Genworth OKS sale of Canadian division to Brookfield
TORONTO Genworth Financial Inc. agreed to sell its Canadian unit to Brookfield Business Partners LP for $2.4 billion as it works to win regulatory approval for its acquisition by China Oceanwide Holdings Group Co.
Brookfield Business Partners will purchase 48.9 million shares, or a 57-per-cent stake, at $48.86 apiece in Genworth MI Canada Inc., giving it majority control of Canada’s largest private-sector residential mortgage insurer.
That’s a 5.1-per-cent discount to Genworth MI’S closing price Monday.
Genworth Financial is looking to “ultimately, moving forward with our long-awaited closing of our merger with Oceanwide,” chief executive Tom Mcinerney said in a statement Tuesday.
Oceanwide’s chairman Lu Zhiqiang said the company is “pleased with the quality of the buyer as well as the purchase price they have offered.”

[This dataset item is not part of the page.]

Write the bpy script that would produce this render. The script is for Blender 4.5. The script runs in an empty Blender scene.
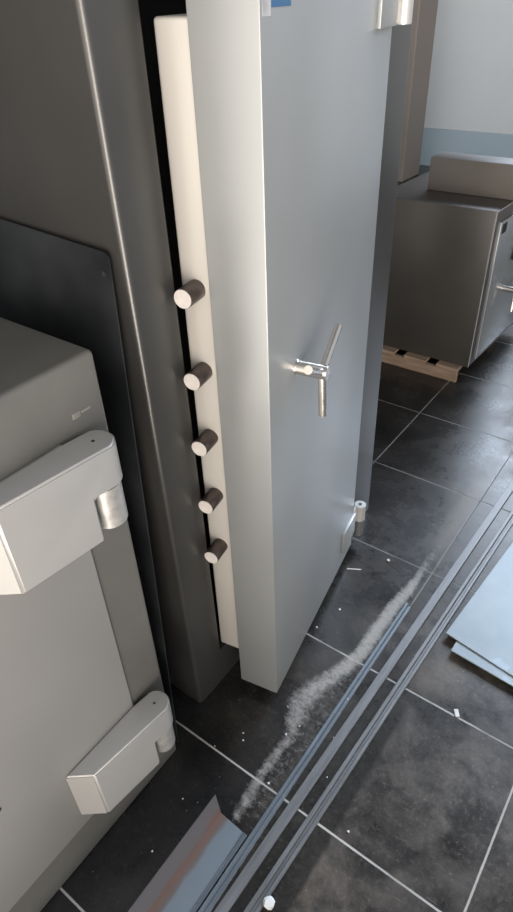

Shares of Genworth Financial jumped as much as 16 per cent in U.S. trading Tuesday, while Genworth MI Canada traded ex-dividend in Toronto and fell slightly.
Genworth has been working since 2016 to close its Us$2.7-billion buyout by China Oceanwide, a transaction Mcinerney called the “best option” as the Richmond, Va.-based insurer grappled with soaring costs on long-term care policies.
The insurer said in July that it would seek to gauge interest in the Canadian mortgage insurance unit after lack of “any substantive progress” on talks with regulators in that country for the China Oceanwide deal.
Brookfield plans to fund about US$700 million of the purchase on its own and for some of its institutional partners to co-invest alongside it for the rest.
Brookfield agreed to provide an Us$850-million bridge loan to back the transaction, which is expected to close in the second half of the year.
The deal is subject to approval from Canada’s minister of finance.
Genworth and Oceanwide have agreed to extend their merger deadline until Dec. 31.
“Genworth is an industry-leading business that generates strong, consistent earnings and operates in a sector with high barriers to entry,” David Nowak, managing partner of Brookfield Business Partners, said in the statement.